►
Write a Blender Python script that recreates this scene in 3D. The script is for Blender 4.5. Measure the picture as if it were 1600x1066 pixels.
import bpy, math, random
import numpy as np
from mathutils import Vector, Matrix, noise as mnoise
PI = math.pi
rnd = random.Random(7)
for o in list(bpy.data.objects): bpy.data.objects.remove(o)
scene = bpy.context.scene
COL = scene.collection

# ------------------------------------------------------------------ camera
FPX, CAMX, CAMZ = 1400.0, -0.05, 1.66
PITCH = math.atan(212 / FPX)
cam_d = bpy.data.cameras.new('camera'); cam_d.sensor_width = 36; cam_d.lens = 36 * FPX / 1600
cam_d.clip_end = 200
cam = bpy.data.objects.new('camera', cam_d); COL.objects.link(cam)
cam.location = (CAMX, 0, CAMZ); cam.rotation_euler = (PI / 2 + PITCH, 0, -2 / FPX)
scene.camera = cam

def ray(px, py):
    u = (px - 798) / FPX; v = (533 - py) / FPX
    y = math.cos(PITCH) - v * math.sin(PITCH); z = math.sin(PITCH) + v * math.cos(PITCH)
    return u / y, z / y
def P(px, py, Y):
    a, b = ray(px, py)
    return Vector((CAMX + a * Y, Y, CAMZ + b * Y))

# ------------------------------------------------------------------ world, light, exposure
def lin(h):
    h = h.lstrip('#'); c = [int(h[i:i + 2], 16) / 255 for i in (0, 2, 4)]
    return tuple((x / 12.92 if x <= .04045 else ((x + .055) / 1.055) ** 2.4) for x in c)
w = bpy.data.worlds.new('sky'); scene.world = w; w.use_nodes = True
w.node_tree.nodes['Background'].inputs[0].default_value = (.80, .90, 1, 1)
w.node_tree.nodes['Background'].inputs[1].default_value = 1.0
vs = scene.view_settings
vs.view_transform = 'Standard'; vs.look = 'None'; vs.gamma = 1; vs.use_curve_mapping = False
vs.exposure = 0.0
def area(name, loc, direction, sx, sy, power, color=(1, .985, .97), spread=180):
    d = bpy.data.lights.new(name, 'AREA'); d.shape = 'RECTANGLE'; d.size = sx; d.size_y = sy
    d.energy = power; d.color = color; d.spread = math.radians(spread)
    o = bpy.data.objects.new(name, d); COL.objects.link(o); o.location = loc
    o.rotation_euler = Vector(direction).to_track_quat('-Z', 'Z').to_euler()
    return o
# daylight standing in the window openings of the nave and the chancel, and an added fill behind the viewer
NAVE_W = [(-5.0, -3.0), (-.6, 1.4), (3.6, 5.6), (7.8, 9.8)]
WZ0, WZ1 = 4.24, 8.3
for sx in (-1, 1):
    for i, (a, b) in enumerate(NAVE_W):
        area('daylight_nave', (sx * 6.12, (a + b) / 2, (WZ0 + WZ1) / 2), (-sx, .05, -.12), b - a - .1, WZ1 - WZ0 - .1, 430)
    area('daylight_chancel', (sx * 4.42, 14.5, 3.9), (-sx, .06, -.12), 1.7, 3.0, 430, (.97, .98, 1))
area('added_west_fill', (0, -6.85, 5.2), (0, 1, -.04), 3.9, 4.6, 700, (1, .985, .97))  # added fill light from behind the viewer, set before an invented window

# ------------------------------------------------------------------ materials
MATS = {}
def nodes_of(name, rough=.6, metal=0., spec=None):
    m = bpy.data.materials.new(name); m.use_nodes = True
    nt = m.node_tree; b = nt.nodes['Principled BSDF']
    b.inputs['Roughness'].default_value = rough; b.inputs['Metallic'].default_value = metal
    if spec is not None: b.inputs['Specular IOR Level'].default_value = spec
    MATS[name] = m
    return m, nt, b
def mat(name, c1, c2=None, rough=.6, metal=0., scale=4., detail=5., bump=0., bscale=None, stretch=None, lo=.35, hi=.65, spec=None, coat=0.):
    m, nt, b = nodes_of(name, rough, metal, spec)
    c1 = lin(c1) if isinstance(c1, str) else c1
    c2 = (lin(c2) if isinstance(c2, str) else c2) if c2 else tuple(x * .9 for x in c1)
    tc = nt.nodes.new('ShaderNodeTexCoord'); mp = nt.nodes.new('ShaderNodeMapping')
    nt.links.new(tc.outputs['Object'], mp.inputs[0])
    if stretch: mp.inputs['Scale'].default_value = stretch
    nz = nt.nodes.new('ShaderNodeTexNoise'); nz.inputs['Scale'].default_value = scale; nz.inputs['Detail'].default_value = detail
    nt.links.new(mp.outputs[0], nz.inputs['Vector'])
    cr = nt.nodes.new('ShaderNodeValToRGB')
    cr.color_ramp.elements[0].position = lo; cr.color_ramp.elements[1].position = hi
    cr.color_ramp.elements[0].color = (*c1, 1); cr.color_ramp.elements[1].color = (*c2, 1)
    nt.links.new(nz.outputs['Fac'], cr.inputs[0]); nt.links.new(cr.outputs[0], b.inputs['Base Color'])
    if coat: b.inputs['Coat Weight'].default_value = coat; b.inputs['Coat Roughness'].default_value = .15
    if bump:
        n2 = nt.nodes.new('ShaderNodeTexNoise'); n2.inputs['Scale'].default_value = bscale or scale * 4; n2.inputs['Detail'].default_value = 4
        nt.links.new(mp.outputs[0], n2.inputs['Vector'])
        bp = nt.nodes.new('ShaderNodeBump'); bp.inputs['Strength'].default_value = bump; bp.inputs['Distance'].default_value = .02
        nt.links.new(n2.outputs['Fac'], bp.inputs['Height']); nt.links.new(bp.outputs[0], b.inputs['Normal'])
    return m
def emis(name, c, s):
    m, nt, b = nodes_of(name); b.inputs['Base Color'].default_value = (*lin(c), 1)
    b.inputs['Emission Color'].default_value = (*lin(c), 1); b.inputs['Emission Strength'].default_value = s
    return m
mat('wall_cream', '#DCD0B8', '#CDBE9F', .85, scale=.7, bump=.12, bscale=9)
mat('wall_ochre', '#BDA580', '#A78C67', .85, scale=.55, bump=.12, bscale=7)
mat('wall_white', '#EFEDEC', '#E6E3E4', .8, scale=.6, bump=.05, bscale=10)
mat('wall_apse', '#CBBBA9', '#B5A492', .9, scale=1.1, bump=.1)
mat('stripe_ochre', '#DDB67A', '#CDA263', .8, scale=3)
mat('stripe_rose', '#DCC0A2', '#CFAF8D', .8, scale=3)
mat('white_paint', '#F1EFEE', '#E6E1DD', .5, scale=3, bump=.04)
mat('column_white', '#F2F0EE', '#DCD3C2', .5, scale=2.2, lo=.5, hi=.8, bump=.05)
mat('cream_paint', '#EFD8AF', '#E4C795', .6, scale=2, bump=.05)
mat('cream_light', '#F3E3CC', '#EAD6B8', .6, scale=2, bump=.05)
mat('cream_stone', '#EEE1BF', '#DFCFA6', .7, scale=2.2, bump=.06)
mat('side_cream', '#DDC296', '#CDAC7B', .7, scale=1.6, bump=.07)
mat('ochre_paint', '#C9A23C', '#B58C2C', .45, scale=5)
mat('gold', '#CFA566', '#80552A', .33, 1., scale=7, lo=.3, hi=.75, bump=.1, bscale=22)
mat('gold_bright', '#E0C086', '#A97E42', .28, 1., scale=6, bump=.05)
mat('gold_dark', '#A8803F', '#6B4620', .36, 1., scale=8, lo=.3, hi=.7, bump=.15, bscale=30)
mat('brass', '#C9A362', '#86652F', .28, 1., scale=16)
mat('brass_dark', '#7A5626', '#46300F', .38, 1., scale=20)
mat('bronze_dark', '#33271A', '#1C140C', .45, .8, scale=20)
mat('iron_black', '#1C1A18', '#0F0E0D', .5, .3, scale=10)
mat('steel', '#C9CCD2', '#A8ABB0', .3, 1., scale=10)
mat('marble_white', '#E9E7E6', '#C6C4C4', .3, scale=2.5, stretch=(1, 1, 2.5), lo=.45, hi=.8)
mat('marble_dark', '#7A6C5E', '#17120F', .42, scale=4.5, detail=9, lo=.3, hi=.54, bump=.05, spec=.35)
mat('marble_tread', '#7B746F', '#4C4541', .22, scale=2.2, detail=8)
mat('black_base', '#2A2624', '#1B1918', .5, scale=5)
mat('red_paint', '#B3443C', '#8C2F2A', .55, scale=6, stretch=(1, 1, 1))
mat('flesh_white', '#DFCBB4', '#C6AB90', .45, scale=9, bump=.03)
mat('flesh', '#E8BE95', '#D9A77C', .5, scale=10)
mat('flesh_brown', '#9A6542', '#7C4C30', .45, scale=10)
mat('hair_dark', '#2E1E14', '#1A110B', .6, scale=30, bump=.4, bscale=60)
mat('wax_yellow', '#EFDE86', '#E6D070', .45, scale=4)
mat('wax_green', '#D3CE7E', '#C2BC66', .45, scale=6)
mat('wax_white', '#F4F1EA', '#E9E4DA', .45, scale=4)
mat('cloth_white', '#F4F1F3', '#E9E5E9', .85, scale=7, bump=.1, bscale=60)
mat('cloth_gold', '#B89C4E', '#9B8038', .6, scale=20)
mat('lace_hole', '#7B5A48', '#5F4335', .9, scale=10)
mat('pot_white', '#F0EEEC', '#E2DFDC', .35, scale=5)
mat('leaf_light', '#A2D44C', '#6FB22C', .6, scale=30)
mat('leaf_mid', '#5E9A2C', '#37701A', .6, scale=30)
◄
* **WHAT IS ASKED**: Return exactly the lines from the beginning of the data above through the one containing "return Vector((CAMX +", please. Include both end lines and add nothing else.

* **RESULT**:
Write a Blender Python script that recreates this scene in 3D. The script is for Blender 4.5. Measure the picture as if it were 1600x1066 pixels.
import bpy, math, random
import numpy as np
from mathutils import Vector, Matrix, noise as mnoise
PI = math.pi
rnd = random.Random(7)
for o in list(bpy.data.objects): bpy.data.objects.remove(o)
scene = bpy.context.scene
COL = scene.collection

# ------------------------------------------------------------------ camera
FPX, CAMX, CAMZ = 1400.0, -0.05, 1.66
PITCH = math.atan(212 / FPX)
cam_d = bpy.data.cameras.new('camera'); cam_d.sensor_width = 36; cam_d.lens = 36 * FPX / 1600
cam_d.clip_end = 200
cam = bpy.data.objects.new('camera', cam_d); COL.objects.link(cam)
cam.location = (CAMX, 0, CAMZ); cam.rotation_euler = (PI / 2 + PITCH, 0, -2 / FPX)
scene.camera = cam

def ray(px, py):
    u = (px - 798) / FPX; v = (533 - py) / FPX
    y = math.cos(PITCH) - v * math.sin(PITCH); z = math.sin(PITCH) + v * math.cos(PITCH)
    return u / y, z / y
def P(px, py, Y):
    a, b = ray(px, py)
    return Vector((CAMX + a * Y, Y, CAMZ + b * Y))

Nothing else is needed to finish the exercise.